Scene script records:
····················
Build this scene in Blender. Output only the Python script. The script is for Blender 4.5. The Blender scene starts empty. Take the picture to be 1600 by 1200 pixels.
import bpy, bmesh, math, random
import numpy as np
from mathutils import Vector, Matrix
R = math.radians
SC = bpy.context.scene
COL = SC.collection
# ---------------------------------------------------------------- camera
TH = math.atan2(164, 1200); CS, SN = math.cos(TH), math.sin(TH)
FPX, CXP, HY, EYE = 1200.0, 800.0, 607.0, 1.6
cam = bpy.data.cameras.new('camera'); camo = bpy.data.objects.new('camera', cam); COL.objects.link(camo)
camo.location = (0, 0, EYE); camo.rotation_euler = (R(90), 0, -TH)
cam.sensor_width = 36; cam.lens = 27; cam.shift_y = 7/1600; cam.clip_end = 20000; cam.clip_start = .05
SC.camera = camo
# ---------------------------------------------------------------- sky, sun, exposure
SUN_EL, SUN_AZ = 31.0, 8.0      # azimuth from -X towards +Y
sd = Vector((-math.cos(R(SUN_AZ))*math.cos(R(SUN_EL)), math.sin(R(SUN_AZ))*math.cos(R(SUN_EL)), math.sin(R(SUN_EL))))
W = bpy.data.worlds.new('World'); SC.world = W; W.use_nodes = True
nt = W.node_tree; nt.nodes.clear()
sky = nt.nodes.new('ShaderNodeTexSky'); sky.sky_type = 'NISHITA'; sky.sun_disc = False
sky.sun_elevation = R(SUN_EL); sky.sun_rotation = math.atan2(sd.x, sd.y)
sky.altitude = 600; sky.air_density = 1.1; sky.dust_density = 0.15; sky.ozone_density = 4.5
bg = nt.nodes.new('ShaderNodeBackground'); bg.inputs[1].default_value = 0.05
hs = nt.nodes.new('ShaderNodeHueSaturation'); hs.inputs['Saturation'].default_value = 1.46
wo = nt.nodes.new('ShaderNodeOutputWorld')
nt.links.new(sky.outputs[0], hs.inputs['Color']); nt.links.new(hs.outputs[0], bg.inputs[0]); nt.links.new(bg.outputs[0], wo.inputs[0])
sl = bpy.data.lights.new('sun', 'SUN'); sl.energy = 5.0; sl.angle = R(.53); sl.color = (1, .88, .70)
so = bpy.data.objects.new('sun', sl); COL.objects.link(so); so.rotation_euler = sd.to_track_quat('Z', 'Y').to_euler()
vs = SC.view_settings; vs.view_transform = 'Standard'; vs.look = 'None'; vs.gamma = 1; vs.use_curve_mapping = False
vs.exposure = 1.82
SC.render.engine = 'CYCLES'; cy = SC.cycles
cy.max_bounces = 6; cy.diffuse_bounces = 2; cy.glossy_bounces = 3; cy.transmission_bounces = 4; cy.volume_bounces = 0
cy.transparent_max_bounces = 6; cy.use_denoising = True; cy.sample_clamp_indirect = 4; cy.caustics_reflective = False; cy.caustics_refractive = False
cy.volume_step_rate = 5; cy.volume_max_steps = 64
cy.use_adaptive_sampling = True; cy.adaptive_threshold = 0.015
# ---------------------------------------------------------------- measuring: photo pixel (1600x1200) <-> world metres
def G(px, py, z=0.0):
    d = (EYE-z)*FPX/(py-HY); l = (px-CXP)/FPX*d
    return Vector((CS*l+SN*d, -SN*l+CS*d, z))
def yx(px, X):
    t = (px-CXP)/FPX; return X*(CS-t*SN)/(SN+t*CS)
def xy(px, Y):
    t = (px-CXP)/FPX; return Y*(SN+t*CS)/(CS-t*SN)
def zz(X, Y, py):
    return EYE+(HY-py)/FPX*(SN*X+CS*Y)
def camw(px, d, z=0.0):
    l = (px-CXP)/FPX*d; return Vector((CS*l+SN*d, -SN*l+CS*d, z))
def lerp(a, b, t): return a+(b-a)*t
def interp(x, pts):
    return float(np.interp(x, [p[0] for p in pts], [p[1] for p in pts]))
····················
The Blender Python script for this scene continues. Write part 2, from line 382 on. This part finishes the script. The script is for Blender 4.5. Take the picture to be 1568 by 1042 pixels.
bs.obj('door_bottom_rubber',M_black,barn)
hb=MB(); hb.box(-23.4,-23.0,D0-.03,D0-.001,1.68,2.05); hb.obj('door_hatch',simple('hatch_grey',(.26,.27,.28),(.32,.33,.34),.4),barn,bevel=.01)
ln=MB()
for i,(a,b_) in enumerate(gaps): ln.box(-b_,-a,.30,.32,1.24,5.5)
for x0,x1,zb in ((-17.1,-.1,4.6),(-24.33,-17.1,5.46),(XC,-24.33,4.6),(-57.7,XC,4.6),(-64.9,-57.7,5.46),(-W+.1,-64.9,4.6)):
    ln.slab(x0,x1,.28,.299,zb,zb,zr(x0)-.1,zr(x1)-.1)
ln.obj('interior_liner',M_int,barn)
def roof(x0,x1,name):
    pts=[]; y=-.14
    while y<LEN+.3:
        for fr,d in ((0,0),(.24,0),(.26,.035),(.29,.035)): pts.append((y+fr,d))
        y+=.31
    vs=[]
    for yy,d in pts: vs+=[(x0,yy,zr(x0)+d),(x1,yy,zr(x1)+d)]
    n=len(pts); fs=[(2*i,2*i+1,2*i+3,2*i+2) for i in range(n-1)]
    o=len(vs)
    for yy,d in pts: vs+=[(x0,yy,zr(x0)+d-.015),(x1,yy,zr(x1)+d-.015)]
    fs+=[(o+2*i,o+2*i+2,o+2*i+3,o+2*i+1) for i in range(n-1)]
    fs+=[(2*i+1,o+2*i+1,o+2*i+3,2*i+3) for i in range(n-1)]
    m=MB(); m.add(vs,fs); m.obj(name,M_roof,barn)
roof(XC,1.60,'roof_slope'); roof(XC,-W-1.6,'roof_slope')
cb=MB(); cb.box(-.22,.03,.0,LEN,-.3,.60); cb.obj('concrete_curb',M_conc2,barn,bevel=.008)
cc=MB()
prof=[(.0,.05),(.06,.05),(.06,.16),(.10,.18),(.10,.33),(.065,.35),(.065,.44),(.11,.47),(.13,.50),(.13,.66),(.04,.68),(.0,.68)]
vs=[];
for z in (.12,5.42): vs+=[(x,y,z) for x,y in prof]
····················
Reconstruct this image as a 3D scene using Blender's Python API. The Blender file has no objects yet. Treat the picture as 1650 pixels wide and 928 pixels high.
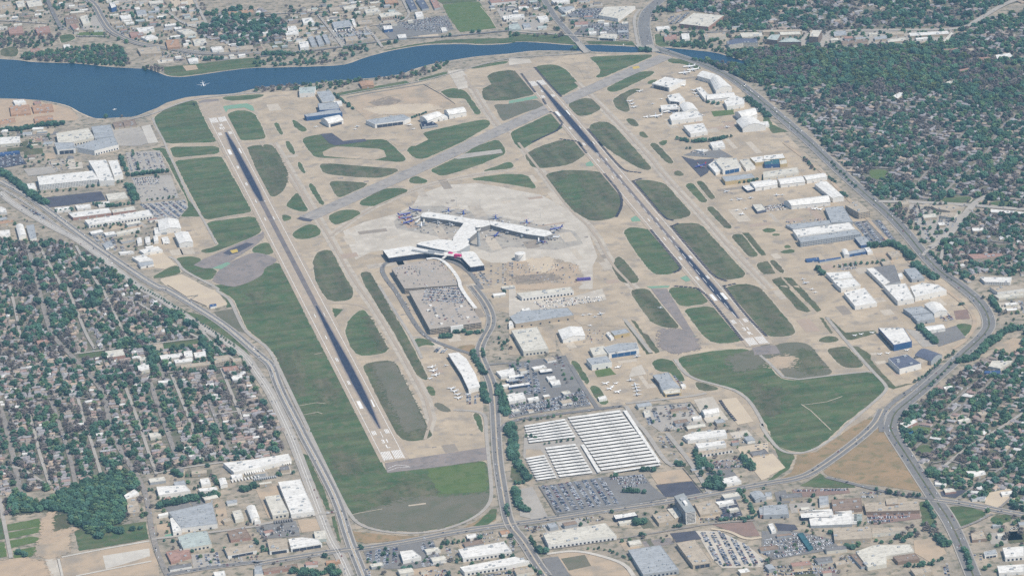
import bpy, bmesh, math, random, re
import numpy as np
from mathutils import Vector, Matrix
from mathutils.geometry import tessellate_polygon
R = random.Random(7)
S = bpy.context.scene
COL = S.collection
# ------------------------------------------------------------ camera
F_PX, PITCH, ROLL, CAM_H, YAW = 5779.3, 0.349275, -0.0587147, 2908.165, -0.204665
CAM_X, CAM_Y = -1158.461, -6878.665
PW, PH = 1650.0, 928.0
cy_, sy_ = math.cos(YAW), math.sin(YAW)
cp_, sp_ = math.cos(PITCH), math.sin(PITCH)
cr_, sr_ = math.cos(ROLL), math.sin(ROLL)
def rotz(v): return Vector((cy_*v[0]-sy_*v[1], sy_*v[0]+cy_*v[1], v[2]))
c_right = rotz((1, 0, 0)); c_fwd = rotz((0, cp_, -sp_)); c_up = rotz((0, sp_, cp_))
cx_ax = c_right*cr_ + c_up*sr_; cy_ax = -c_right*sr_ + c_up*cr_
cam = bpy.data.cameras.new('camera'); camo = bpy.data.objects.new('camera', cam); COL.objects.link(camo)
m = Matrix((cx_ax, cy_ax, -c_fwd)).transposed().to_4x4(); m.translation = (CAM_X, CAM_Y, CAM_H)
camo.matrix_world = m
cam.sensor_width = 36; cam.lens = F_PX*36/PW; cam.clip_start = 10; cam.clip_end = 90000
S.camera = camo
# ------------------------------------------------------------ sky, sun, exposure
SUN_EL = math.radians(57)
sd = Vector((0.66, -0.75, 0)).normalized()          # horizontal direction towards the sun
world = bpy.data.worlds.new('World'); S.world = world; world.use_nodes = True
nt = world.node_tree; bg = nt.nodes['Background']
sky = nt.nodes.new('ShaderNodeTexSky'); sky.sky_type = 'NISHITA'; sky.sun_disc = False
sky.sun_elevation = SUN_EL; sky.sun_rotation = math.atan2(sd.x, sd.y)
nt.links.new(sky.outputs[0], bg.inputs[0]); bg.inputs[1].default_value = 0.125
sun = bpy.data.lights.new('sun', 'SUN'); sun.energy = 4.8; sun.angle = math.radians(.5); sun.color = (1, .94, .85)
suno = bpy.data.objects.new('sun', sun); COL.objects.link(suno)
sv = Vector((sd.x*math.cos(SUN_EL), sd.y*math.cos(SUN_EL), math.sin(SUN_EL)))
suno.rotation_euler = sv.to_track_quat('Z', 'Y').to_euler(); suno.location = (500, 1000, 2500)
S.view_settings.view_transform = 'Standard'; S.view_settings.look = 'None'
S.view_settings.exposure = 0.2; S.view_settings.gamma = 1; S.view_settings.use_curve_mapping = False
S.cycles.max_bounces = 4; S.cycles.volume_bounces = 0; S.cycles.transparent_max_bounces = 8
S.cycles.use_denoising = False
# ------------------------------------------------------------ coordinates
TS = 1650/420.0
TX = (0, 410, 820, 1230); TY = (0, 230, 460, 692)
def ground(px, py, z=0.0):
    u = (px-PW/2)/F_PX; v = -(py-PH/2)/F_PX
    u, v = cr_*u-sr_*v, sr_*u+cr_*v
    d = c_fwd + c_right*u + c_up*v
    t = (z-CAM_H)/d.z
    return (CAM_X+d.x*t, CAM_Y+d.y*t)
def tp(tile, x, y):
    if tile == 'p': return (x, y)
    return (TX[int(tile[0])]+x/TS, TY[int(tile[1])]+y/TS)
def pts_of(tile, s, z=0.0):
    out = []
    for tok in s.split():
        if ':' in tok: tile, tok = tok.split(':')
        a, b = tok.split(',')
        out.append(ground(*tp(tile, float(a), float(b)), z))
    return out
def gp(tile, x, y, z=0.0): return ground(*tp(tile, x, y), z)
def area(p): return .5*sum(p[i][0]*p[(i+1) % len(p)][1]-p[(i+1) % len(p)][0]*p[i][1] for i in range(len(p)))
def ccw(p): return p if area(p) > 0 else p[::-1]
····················
# Task brief:
Using the listing above, return all lines where the word "this" occurs.

# Reply to the task:
Build this scene in Blender. Output only the Python script. The script is for Blender 4.5. The Blender scene starts empty. Take the picture to be 1600 by 1200 pixels.
The Blender Python script for this scene continues. Write part 2, from line 382 on. This part finishes the script. The script is for Blender 4.5. Take the picture to be 1568 by 1042 pixels.
Reconstruct this image as a 3D scene using Blender's Python API. The Blender file has no objects yet. Treat the picture as 1650 pixels wide and 928 pixels high.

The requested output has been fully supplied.